Draft an International Payroll Process
Developing consistent guidelines for payroll processes — while leaving room for differences in country-level requirements — can help local administrators make choices that are consistent with your organizational policies and values.
An administrator processing payroll at a local office, for example, should have a standardized process to follow while being able to make specific exceptions. With a global payroll team in place, the administrator can reach out with questions or concerns, escalating any potential issues to the corporate team before they become significant.
A high level of consistency across the organization can help the global oversight team more effectively monitor payroll-related data and spot errors more quickly.
Implement Centralized HCM Software
Housing your payroll data from locations around the globe in one centralized human capital management (HCM) system can further support consistency. Payroll administrators can access the data they need regardless of location, while the global team can monitor the data and easily flag errors or concerns. A unified dashboard enables easy, at-a-glance oversight by your global payroll team.
And because this employee data is especially sensitive, keeping it in one place where only authorized users have access adds an additional layer of protection. Work with the global payroll team’s IT representative to develop safe and repeatable security processes.

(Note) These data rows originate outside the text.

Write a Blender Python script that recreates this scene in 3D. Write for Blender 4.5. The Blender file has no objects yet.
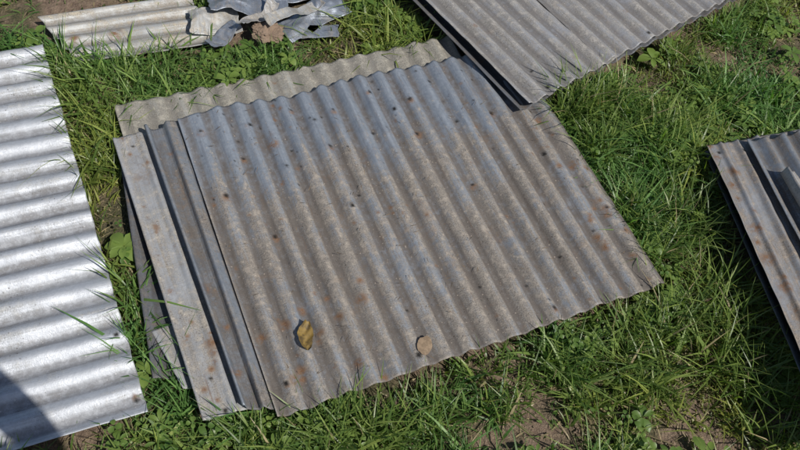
import bpy, math, random
import numpy as np
from mathutils import Matrix, Vector, noise
random.seed(7); rng=np.random.default_rng(7)
S=bpy.context.scene
def link(o,parent=None):
    S.collection.objects.link(o)
    if parent: o.parent=parent
    return o
def empty(name):
    e=bpy.data.objects.new(name,None); e.empty_display_size=.1; return link(e)
GZ=-0.06
# ------------------------------------------------------------ materials
class N:
    def __init__(s,name):
        s.m=bpy.data.materials.new(name); s.m.use_nodes=True; s.t=s.m.node_tree; s.t.nodes.clear()
        s.out=s.n("ShaderNodeOutputMaterial"); s.b=s.n("ShaderNodeBsdfPrincipled"); s.l(s.b.outputs[0],s.out.inputs[0])
    def n(s,ty,**k):
        x=s.t.nodes.new(ty)
        for a,v in k.items(): setattr(x,a,v)
        return x
    def l(s,a,b): s.t.links.new(a,b)
    def val(s,inp,v):
        if isinstance(v,bpy.types.NodeSocket): s.l(v,inp)
        else: inp.default_value=v
    def math(s,op,a,b=0.0,clamp=False):
        x=s.n("ShaderNodeMath",operation=op,use_clamp=clamp); s.val(x.inputs[0],a); s.val(x.inputs[1],b); return x.outputs[0]
    def mix(s,f,a,b,mode='MIX'):
        x=s.n("ShaderNodeMix",data_type='RGBA',blend_type=mode); s.val(x.inputs[0],f)
        s.val(x.inputs[6],a if not isinstance(a,tuple) else (*a,1)); s.val(x.inputs[7],b if not isinstance(b,tuple) else (*b,1)); return x.outputs[2]
    def noise(s,vec,scale,detail=4,rough=.55,mp=None):
        if mp:
            q=s.n("ShaderNodeMapping"); s.l(vec,q.inputs[0]); q.inputs[3].default_value=mp; vec=q.outputs[0]
        x=s.n("ShaderNodeTexNoise"); s.l(vec,x.inputs['Vector']); x.inputs['Scale'].default_value=scale
        x.inputs['Detail'].default_value=detail; x.inputs['Roughness'].default_value=rough; return x.outputs[0]
    def ramp(s,f,a,b,c0=0.,c1=1.):
        x=s.n("ShaderNodeMapRange"); s.val(x.inputs[0],f); x.inputs[1].default_value=a; x.inputs[2].default_value=b
        x.inputs[3].default_value=c0; x.inputs[4].default_value=c1; x.interpolation_type='SMOOTHSTEP'; return x.outputs[0]
    def bump(s,h,strength,dist):
        x=s.n("ShaderNodeBump"); s.l(h,x.inputs['Height']); x.inputs['Strength'].default_value=strength; x.inputs['Distance'].default_value=dist
        s.l(x.outputs[0],s.b.inputs['Normal'])
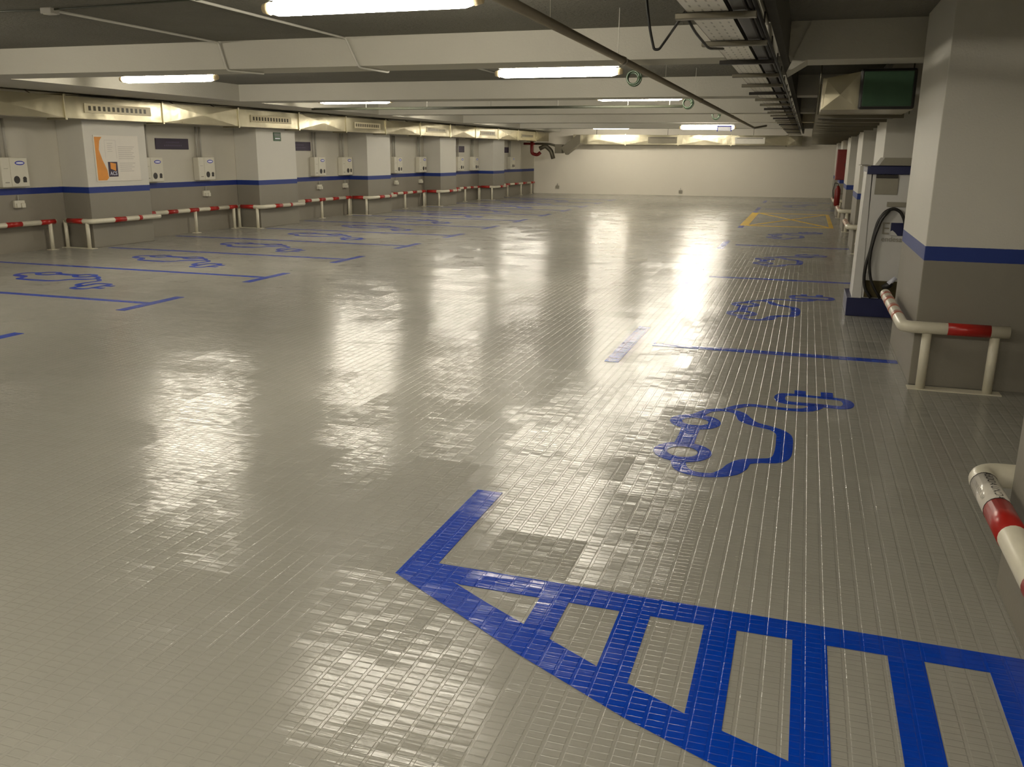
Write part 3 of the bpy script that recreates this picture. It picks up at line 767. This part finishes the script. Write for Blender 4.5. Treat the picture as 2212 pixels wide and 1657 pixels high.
# right bays
rl = ['nearest', 'next before the charging station bay', 'third', 'fourth', 'fifth', 'sixth', 'seventh']
for k, y in enumerate((7.98, 12.97, 17.9, 30.6, 35.4)):
    x1 = .87 if any(a_ < y < b_ for a_, b_ in cols) else 1.7
    mb = MB(); mb.box(-1.22, x1, y-.06, y+.06, 0, ZP); mb.box(-1.50, -1.38, y-.83, y+.83, 0, ZP)
    mark('bay_line', mb, 'blue', 'blue line with separate crossbar dividing right bays, %s' % ['ending at the big column', 'level with the column behind the station', 'two bays short of the yellow box',
         'just beyond the yellow box', 'last before the end wall'][k], 'floor marking', 'bay lines on the right')
mb = MB(); mb.box(-1.50, -1.38, 22.3, 22.95, 0, ZP); mark('bay_mark', mb, 'blue', 'short blue crossbar touching the near corner of the yellow box', 'floor marking')
mb = MB(); mb.box(-1.50, -1.38, 28.6, 29.3, 0, ZP); mark('bay_mark', mb, 'blue', 'short blue crossbar touching the far corner of the yellow box', 'floor marking')
# yellow box
mb = MB()
ya, yb = 23.0, 28.4
mb.box(-1.50, -1.30, ya, yb, 0, ZP); mb.box(-1.30, .72, ya, ya+.16, 0, ZP); mb.box(-1.30, .72, yb-.16, yb, 0, ZP); mb.box(.62, .72, ya+.16, yb-.16, 0, ZP)
def bar(p, q, w_, z):
    p, q = Vector(p), Vector(q); d = (q-p).normalized(); n_ = Vector((-d.y, d.x))*w_/2
    mb.poly([p+n_, p-n_, q-n_, q+n_], 0, z)
bar((-1.28, ya+.14), (.64, yb-.14), .10, ZP+.0003); bar((-1.28, yb-.14), (.64, ya+.14), .10, ZP+.0006)
mark('yellow_box', mb, 'yellow', 'yellow crossed no-parking box painted on the floor at right', 'floor marking')
# hatched area
mb = MB()
out = [(-1.49, 3.035), (-1.30, 2.915), (-1.11, 2.80), (-.82, 2.615), (-.4, 2.38), (-.11, 2.245), (.3, 2.08), (.9, 1.88)]
inn = [(-1.25, 3.05), (-1.05, 2.925), (-.86, 2.815), (-.54, 2.63), (-.22, 2.46), (.1, 2.33), (.42, 2.20), (.9, 2.04)]
def zone(y): return y
top = [mb.b.verts.new((x, y, ZP)) for x, y in out]; bot = [mb.b.verts.new((x, y, ZP)) for x, y in inn]
for i in range(len(out)-1): mb.b.faces.new((top[i], top[i+1], bot[i+1], bot[i]))
mb.poly([(-1.49, 3.035), (-1.25, 3.05), (-1.2, 3.03), (.90, 3.03), (.90, 3.155), (-1.355, 3.175), (-1.355, 4.03), (-1.49, 4.03)], 0, ZP)
def inner_y(x):
    for (xa, ya_), (xb, yb_) in zip(inn, inn[1:]):
        if xa <= x <= xb: return ya_+(yb_-ya_)*(x-xa)/(xb-xa)
for xa in (-.86, -.54, -.22, .095, .415, .74):
    mb.poly([(xa, inner_y(xa)), (xa+.118, inner_y(xa+.118)), (xa+.118, 3.03), (xa, 3.03)], 0, ZP)
mark('hatched_area', mb, 'blue', 'big blue hatched triangle painted on the floor in the foreground', 'floor marking')
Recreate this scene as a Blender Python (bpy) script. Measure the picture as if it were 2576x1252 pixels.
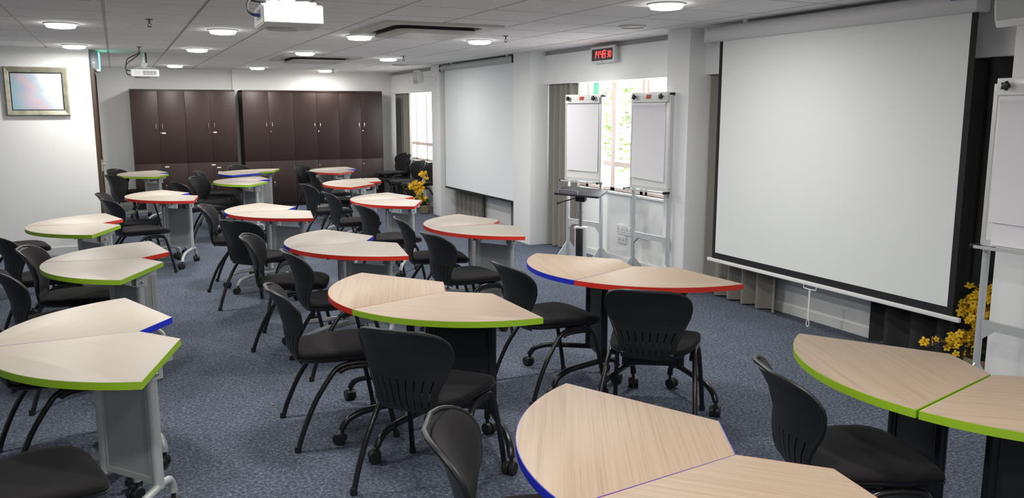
import bpy, bmesh, math, random
from mathutils import Vector, Matrix
random.seed(7)
S = bpy.context.scene
COL = S.collection
PI = math.pi
R = math.radians
for o in list(bpy.data.objects):
    bpy.data.objects.remove(o)

# ------------------------------------------------------------------ camera, world, exposure
YAW, PITCH, ROLL, CAMH = 0.438, 0.1637, -0.0012, 1.6
cam_d = bpy.data.cameras.new('camera')
cam_d.sensor_fit = 'HORIZONTAL'
cam_d.sensor_width = 36.0
cam_d.lens = 36.0 * 2102.0 / 2576.0
cam_d.clip_start = 0.05
cam = bpy.data.objects.new('camera', cam_d)
COL.objects.link(cam)
_f = Vector((math.sin(YAW) * math.cos(PITCH), math.cos(YAW) * math.cos(PITCH), -math.sin(PITCH)))
_r = Vector((math.cos(YAW), -math.sin(YAW), 0))
_u = _r.cross(_f)
_r2 = _r * math.cos(ROLL) + _u * math.sin(ROLL)
_u2 = _u * math.cos(ROLL) - _r * math.sin(ROLL)
m = Matrix((( _r2.x, _u2.x, -_f.x, 0), (_r2.y, _u2.y, -_f.y, 0), (_r2.z, _u2.z, -_f.z, CAMH), (0, 0, 0, 1)))
cam.matrix_world = m
S.camera = cam

S.view_settings.view_transform = 'Standard'
S.view_settings.look = 'None'
S.view_settings.gamma = 1.0
S.view_settings.use_curve_mapping = False
S.view_settings.exposure = 0.10
S.cycles.use_denoising = True
S.cycles.max_bounces = 8
S.cycles.diffuse_bounces = 5
S.cycles.glossy_bounces = 3
S.cycles.transparent_max_bounces = 12
S.cycles.sample_clamp_indirect = 6.0

world = bpy.data.worlds.new('daylight')
S.world = world
world.use_nodes = True
wn = world.node_tree
wn.nodes.clear()
wo = wn.nodes.new('ShaderNodeOutputWorld')
bg = wn.nodes.new('ShaderNodeBackground')
bg.inputs['Color'].default_value = (0.93, 0.97, 1.0, 1)
bg.inputs['Strength'].default_value = 6.2
wn.links.new(bg.outputs[0], wo.inputs[0])

LAMP_W = 16.0          # watts of every recessed downlight
CEIL = 2.285

# ------------------------------------------------------------------ materials
MATS = {}
def nodes_of(name):
    mt = bpy.data.materials.new(name)
    mt.use_nodes = True
    nt = mt.node_tree
    b = nt.nodes['Principled BSDF']
    MATS[name] = mt
    return mt, nt, b
def mat(name, col, rough=0.5, metal=0.0, spec=0.5, noise=0.0, nscale=40.0, bump=0.0, bscale=200.0, coat=0.0, sheen=0.0):
    mt, nt, b = nodes_of(name)
    b.inputs['Base Color'].default_value = (*col, 1)
    b.inputs['Roughness'].default_value = rough
    b.inputs['Metallic'].default_value = metal
    b.inputs['Specular IOR Level'].default_value = spec
    b.inputs['Coat Weight'].default_value = coat
    b.inputs['Sheen Weight'].default_value = sheen
    tc = nt.nodes.new('ShaderNodeTexCoord')
    if noise > 0:
        n = nt.nodes.new('ShaderNodeTexNoise'); n.inputs['Scale'].default_value = nscale
        n.inputs['Detail'].default_value = 4
        nt.links.new(tc.outputs['Object'], n.inputs['Vector'])
        cr = nt.nodes.new('ShaderNodeValToRGB')
        cr.color_ramp.elements[0].position = 0.3; cr.color_ramp.elements[1].position = 0.7
        cr.color_ramp.elements[0].color = (*[max(0, c * (1 - noise)) for c in col], 1)
        cr.color_ramp.elements[1].color = (*[min(1, c * (1 + noise)) for c in col], 1)
        nt.links.new(n.outputs['Fac'], cr.inputs[0]); nt.links.new(cr.outputs[0], b.inputs['Base Color'])
    if bump > 0:
        n2 = nt.nodes.new('ShaderNodeTexNoise'); n2.inputs['Scale'].default_value = bscale
        n2.inputs['Detail'].default_value = 3
        nt.links.new(tc.outputs['Object'], n2.inputs['Vector'])
        bp = nt.nodes.new('ShaderNodeBump'); bp.inputs['Strength'].default_value = bump
        bp.inputs['Distance'].default_value = 0.004
        nt.links.new(n2.outputs['Fac'], bp.inputs['Height']); nt.links.new(bp.outputs[0], b.inputs['Normal'])
    return mt
def emit(name, col, st):
    mt, nt, b = nodes_of(name)
    b.inputs['Base Color'].default_value = (*col, 1)
    b.inputs['Emission Color'].default_value = (*col, 1)
    b.inputs['Emission Strength'].default_value = st
    return mt
def wood(name, base, dark, light, along='Y', freq=26.0, rough=0.46):
    mt, nt, b = nodes_of(name)
    b.inputs['Roughness'].default_value = rough
    tc = nt.nodes.new('ShaderNodeTexCoord')
    mp = nt.nodes.new('ShaderNodeMapping')
    sc = {'Y': (freq, 0.9, freq), 'X': (0.9, freq, freq), 'Z': (freq, freq, 1.0)}[along]
    mp.inputs['Scale'].default_value = sc
    nt.links.new(tc.outputs['Object'], mp.inputs['Vector'])
    n = nt.nodes.new('ShaderNodeTexNoise'); n.inputs['Scale'].default_value = 1.6; n.inputs['Detail'].default_value = 6
    n.inputs['Roughness'].default_value = 0.65; n.inputs['Distortion'].default_value = 0.08
    nt.links.new(mp.outputs[0], n.inputs['Vector'])
    cr = nt.nodes.new('ShaderNodeValToRGB')
    e = cr.color_ramp.elements
    e[0].position = 0.25; e[0].color = (*dark, 1)
    e[1].position = 0.75; e[1].color = (*light, 1)
    k = cr.color_ramp.elements.new(0.47); k.color = (*base, 1)
    nt.links.new(n.outputs['Fac'], cr.inputs[0]); nt.links.new(cr.outputs[0], b.inputs['Base Color'])
    return mt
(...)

Identify tech tools with features that help you manage a global workforce. Software with built-in tax calculators, for example, can help you maintain compliance across borders. Criterion HCM uses geocodes to accurately withhold the right amount of tax from each employee’s paycheck. These country-specific configurations abide by the latest laws and regulations, providing your payroll compliance team with much-needed peace of mind.
Master Global Payroll Compliance to Drive Growth
Don’t leave compliance to chance. With the right plan, processes and tools in place to maintain global payroll compliance, you can expand your business with confidence.